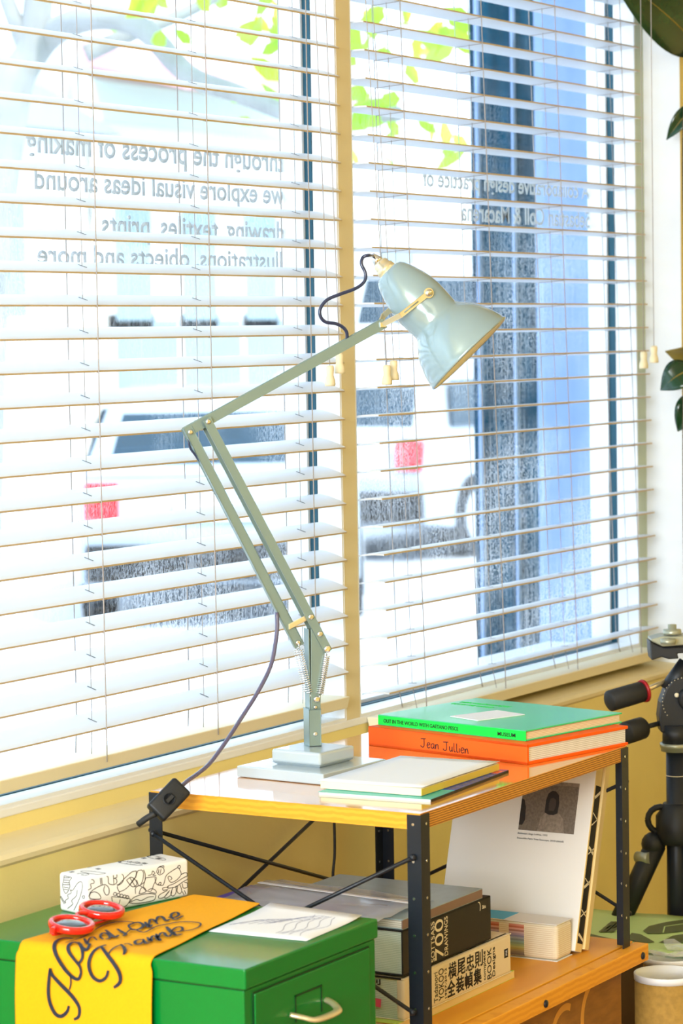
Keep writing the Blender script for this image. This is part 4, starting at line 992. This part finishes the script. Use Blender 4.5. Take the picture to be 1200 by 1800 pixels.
b = MB(); dd = imgL; cpos = hub+dd*.026+V((0, 0, .028)); rg = [cpos+(dd*math.cos(t/16*2*PI)+Z*math.sin(t/16*2*PI))*.021 for t in range(17)]; b.tube(rg, .0052, 8, caps=False); obj('hook_ring', b, 'blackp', tp)
# head
def hp(x, y, d=4.45): return at_d(x, y, d)
b = MB(); body = [(1161, 1288), (1172, 1306), (1212, 1306)][:1]+[(1161, 1285), (1158, 1262), (1161, 1236), (1170, 1212), (1182, 1196), (1200, 1190), (1222, 1195), (1228, 1230), (1226, 1288)]
vf = V((fw.x, fw.y, 0)).normalized(); b.prism([hp(x, y, 4.43) for x, y in body], vf*.045); obj('head_body', b, 'blackp', tp, bevel=.004); b = MB(); b.lathe([(0, .0225), (zat(1272)-zat(1308), .0215)], (hub.x, hub.y, zat(1308)), Z, 24); obj('pan_base', b, 'blackp', tp)
b = MB(); cc_ = hp(1205, 1232, 4.425)
for k2 in range(14):
    a = math.radians(100+k2*9); b.ball(cc_+(-r0*math.cos(a-PI/2)+Z*math.sin(a-PI/2)*1)*.030+r0*0, .0009, 6) if 0 else b.ball(cc_+(r0*math.cos(a)+Z*math.sin(a))*.038, .0009, 6)
b.ball(hp(1189, 1222, 4.425), .004, 10); obj('degree_marks', b, 'creampaper', tp)
b = MB(); b.lathe([(0, .020), (.010, .020), (.014, .016)], hp(1212, 1228, 4.43), -vf, 22); obj('tilt_knob', b, 'blackp', tp)
def handle(x0, y0, x1, y1, xr_, yr_, r, ring, mt):
    p0, p1, p2 = hp(x0, y0, 4.40), hp(x1, y1, 4.43), hp(xr_, yr_, 4.45); t_ = (p1-p0).normalized(); L_ = (p1-p0).length
    b = MB(); b.lathe([(0, .0001), (0, r*.75), (.003, r), (L_*.6, r*1.0), (L_-.004, r*.98), (L_, r*.8), (L_, .0001)], p0, t_, 22); g = obj('handle_grip', b, 'rubber', tp)
    b = MB(); b.tube([p1, p2], .0042, 12); obj('handle_rod', b, mt, g)
    if ring: b = MB(); b.lathe([(-.002, r*1.05), (.0025, r*1.12), (.004, r*.8), (.004, .0001)], p1, t_, 22); obj('handle_ring', b, 'redplastic', g, label='dark red plastic ring')
handle(1069, 1233, 1130, 1215, 1168, 1198, .0172, True, 'brass'); handle(1098, 1289, 1130, 1279, 1165, 1270, .0185, False, 'rubber')
b = MB(); b.lathe([(0, .017), (.055, .014)], hp(1175, 1215, 4.45), (hp(1205, 1168, 4.45)-hp(1175, 1215, 4.45)), 18); obj('neck', b, 'blackp', tp)
def slab(pts, th_, m_, name, d=4.42, par=None, dep=.05):
    b = MB(); b.prism([hp(x, y, d) for x, y in pts], vf*dep); return obj(name, b, m_, par or tp, bevel=.002)
slab([(1143, 1124), (1165, 1118), (1220, 1118), (1220, 1133), (1165, 1137), (1145, 1128)], 0, 'khaki', 'quick_plate')
slab([(1142, 1127), (1148, 1131), (1166, 1138), (1220, 1138), (1220, 1147), (1190, 1149), (1193, 1158), (1175, 1159), (1163, 1155), (1145, 1161), (1143, 1148)], 0, 'blackp', 'plate_clamp')
b = MB(); b.lathe([(0, .0145), (.003, .0150), (.008, .0145), (.008, .007), (.016, .007), (.0165, .0001)], hp(1181, 1115, 4.43), Z, 20); obj('camera_screw', b, 'khaki', tp)
b = MB(); b.lathe([(0, .012), (.008, .0125), (.009, .0001)], hp(1174, 1132, 4.40), Z, 20); obj('release_knob', b, 'khaki', tp)

# ================================================================== RUBBER PLANT
rp_ = thing('rubber_plant', (4.80, 1.86, FL), 'dark leaved rubber plant in the corner behind the tripod', 'plant')
b = MB(); b.lathe([(0, .10), (.20, .13), (.20, .142), (.235, .145), (.235, .128), (.21, .125), (.21, .0001)], (4.80, 1.86, FL), Z, 36); pot = obj('pot', b, 'terracotta', rp_)
b = MB(); b.lathe([(.205, .0001), (.205, .124), (.212, .120), (.212, .0001)], (4.80, 1.86, FL), Z, 30); obj('soil', b, 'soil', rp_)
DP = 5.14
def dpz(x, y, d=DP): return at_d(x, y, d)
stem_pts = [V((4.80, 1.86, FL+.2)), dpz(1240, 1500, 5.10), dpz(1212, 1100, 5.10), dpz(1206, 800, 5.10), dpz(1208, 500, 5.10), dpz(1204, 250, 5.12), dpz(1214, 50, 5.12), dpz(1216, -180, 5.12)]
b = MB(); sp_ = spline(stem_pts, 6); b.tube(sp_, .007, 10, radii=[.010-.005*i/len(sp_) for i in range(len(sp_))]); obj('stem', b, 'stem', rp_)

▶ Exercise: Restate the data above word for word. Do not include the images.

▶ Exercise output:
Keep writing the Blender script for this image. This is part 4, starting at line 992. This part finishes the script. Use Blender 4.5. Take the picture to be 1200 by 1800 pixels.
b = MB(); dd = imgL; cpos = hub+dd*.026+V((0, 0, .028)); rg = [cpos+(dd*math.cos(t/16*2*PI)+Z*math.sin(t/16*2*PI))*.021 for t in range(17)]; b.tube(rg, .0052, 8, caps=False); obj('hook_ring', b, 'blackp', tp)
# head
def hp(x, y, d=4.45): return at_d(x, y, d)
b = MB(); body = [(1161, 1288), (1172, 1306), (1212, 1306)][:1]+[(1161, 1285), (1158, 1262), (1161, 1236), (1170, 1212), (1182, 1196), (1200, 1190), (1222, 1195), (1228, 1230), (1226, 1288)]
vf = V((fw.x, fw.y, 0)).normalized(); b.prism([hp(x, y, 4.43) for x, y in body], vf*.045); obj('head_body', b, 'blackp', tp, bevel=.004); b = MB(); b.lathe([(0, .0225), (zat(1272)-zat(1308), .0215)], (hub.x, hub.y, zat(1308)), Z, 24); obj('pan_base', b, 'blackp', tp)
b = MB(); cc_ = hp(1205, 1232, 4.425)
for k2 in range(14):
    a = math.radians(100+k2*9); b.ball(cc_+(-r0*math.cos(a-PI/2)+Z*math.sin(a-PI/2)*1)*.030+r0*0, .0009, 6) if 0 else b.ball(cc_+(r0*math.cos(a)+Z*math.sin(a))*.038, .0009, 6)
b.ball(hp(1189, 1222, 4.425), .004, 10); obj('degree_marks', b, 'creampaper', tp)
b = MB(); b.lathe([(0, .020), (.010, .020), (.014, .016)], hp(1212, 1228, 4.43), -vf, 22); obj('tilt_knob', b, 'blackp', tp)
def handle(x0, y0, x1, y1, xr_, yr_, r, ring, mt):
    p0, p1, p2 = hp(x0, y0, 4.40), hp(x1, y1, 4.43), hp(xr_, yr_, 4.45); t_ = (p1-p0).normalized(); L_ = (p1-p0).length
    b = MB(); b.lathe([(0, .0001), (0, r*.75), (.003, r), (L_*.6, r*1.0), (L_-.004, r*.98), (L_, r*.8), (L_, .0001)], p0, t_, 22); g = obj('handle_grip', b, 'rubber', tp)
    b = MB(); b.tube([p1, p2], .0042, 12); obj('handle_rod', b, mt, g)
    if ring: b = MB(); b.lathe([(-.002, r*1.05), (.0025, r*1.12), (.004, r*.8), (.004, .0001)], p1, t_, 22); obj('handle_ring', b, 'redplastic', g, label='dark red plastic ring')
handle(1069, 1233, 1130, 1215, 1168, 1198, .0172, True, 'brass'); handle(1098, 1289, 1130, 1279, 1165, 1270, .0185, False, 'rubber')
b = MB(); b.lathe([(0, .017), (.055, .014)], hp(1175, 1215, 4.45), (hp(1205, 1168, 4.45)-hp(1175, 1215, 4.45)), 18); obj('neck', b, 'blackp', tp)
def slab(pts, th_, m_, name, d=4.42, par=None, dep=.05):
    b = MB(); b.prism([hp(x, y, d) for x, y in pts], vf*dep); return obj(name, b, m_, par or tp, bevel=.002)
slab([(1143, 1124), (1165, 1118), (1220, 1118), (1220, 1133), (1165, 1137), (1145, 1128)], 0, 'khaki', 'quick_plate')
slab([(1142, 1127), (1148, 1131), (1166, 1138), (1220, 1138), (1220, 1147), (1190, 1149), (1193, 1158), (1175, 1159), (1163, 1155), (1145, 1161), (1143, 1148)], 0, 'blackp', 'plate_clamp')
b = MB(); b.lathe([(0, .0145), (.003, .0150), (.008, .0145), (.008, .007), (.016, .007), (.0165, .0001)], hp(1181, 1115, 4.43), Z, 20); obj('camera_screw', b, 'khaki', tp)
b = MB(); b.lathe([(0, .012), (.008, .0125), (.009, .0001)], hp(1174, 1132, 4.40), Z, 20); obj('release_knob', b, 'khaki', tp)

# ================================================================== RUBBER PLANT
rp_ = thing('rubber_plant', (4.80, 1.86, FL), 'dark leaved rubber plant in the corner behind the tripod', 'plant')
b = MB(); b.lathe([(0, .10), (.20, .13), (.20, .142), (.235, .145), (.235, .128), (.21, .125), (.21, .0001)], (4.80, 1.86, FL), Z, 36); pot = obj('pot', b, 'terracotta', rp_)
b = MB(); b.lathe([(.205, .0001), (.205, .124), (.212, .120), (.212, .0001)], (4.80, 1.86, FL), Z, 30); obj('soil', b, 'soil', rp_)
DP = 5.14
def dpz(x, y, d=DP): return at_d(x, y, d)
stem_pts = [V((4.80, 1.86, FL+.2)), dpz(1240, 1500, 5.10), dpz(1212, 1100, 5.10), dpz(1206, 800, 5.10), dpz(1208, 500, 5.10), dpz(1204, 250, 5.12), dpz(1214, 50, 5.12), dpz(1216, -180, 5.12)]
b = MB(); sp_ = spline(stem_pts, 6); b.tube(sp_, .007, 10, radii=[.010-.005*i/len(sp_) for i in range(len(sp_))]); obj('stem', b, 'stem', rp_)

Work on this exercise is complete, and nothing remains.